Terima kasih telah berhari-hari memasang pertahanan dengan sebaik-baiknya. Aku tahu seberapa kamu ingin melepaskan saja semua, meluluh lantakkan bendungan yang sudah kau bangun begitu kokohnya. Pasti lelah sekali menghabiskan berhari-hari di tengah-tengah, sambil terengah-engah, antara ingin menghancurkannya atau menguatkannya. Hari-hari yang membuatmu berpikir bahwa semuanya sia-sia dan tak ada ujungnya.
Kamu selalu lupa bahwa kamu yang membangunnya dengan gagah berani. Dengan ketegasan terhadap dorongan-dorongan buruk yang selalu terasa asing sekaligus tak asing. Kamu selalu lupa bahwa kamulah yang bekerja keras sampai meraih ini semua, sambil tertatih dan terjerembab sesekali.
Kamu terlihat begitu menawan saat berusaha menjadi komandan atas isi kepalamu yang berisik itu. Kamu boleh percaya boleh tidak, tapi aku bangga sekali. Jadi, nikmati tidurmu, tuan putri. Kamu membutuhkannya.

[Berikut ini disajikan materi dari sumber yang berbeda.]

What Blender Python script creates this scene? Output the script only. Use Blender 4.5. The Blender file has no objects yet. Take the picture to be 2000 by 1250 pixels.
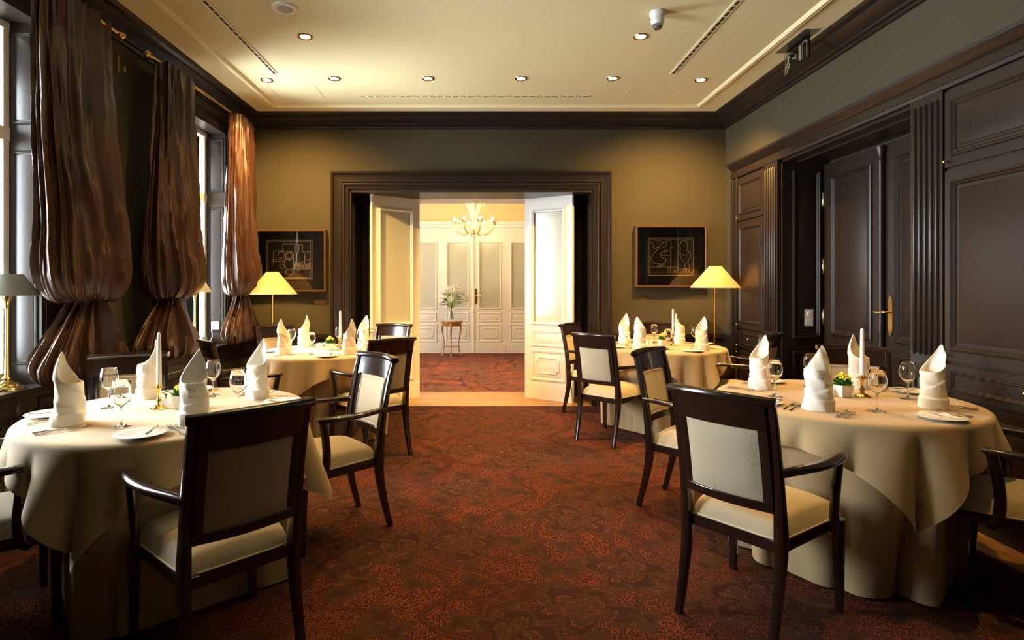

Lain waktu mungkin kita akan berseteru lagi dengan jiwa sendiri. Tapi aku tahu pada akhirnya kamu selalu akan menemukan kembali suaramu untuk berseru “selamat datang kembali. Aku sudah merindukanmu” pada diri yang kamu tatap di cermin lemarimu. Yang beberapa hari lalu sempat tak kamu kenali, lihat! Bintang matanya telah kembali!
Tidurlah, tuan putri. Senyampang lelap sedang akrab; sedang tak jadi kemewahan yang kejauhan. Nikmati tidurmu, tuan putri. Aku jaga dari sini.
Mungkin kamu sedang tertidur ketika aku mengatakan ini. Tapi tak apa. Aku lega akhirnya kamu bisa mudah terlelap juga. Aku hanya berdoa semoga kamu selalu bisa kembali pulang kemari. Di antara guling dan bantal-bantal yang akhirnya terasa nyaman lagi. Di antara realita yang tak mereda tapi terasa tidak apa-apa. Di antara tawa dan senyum yang tak perlu diada-adakan.
Tidurlah, tuan putri. Lain waktu mari bertualang kembali.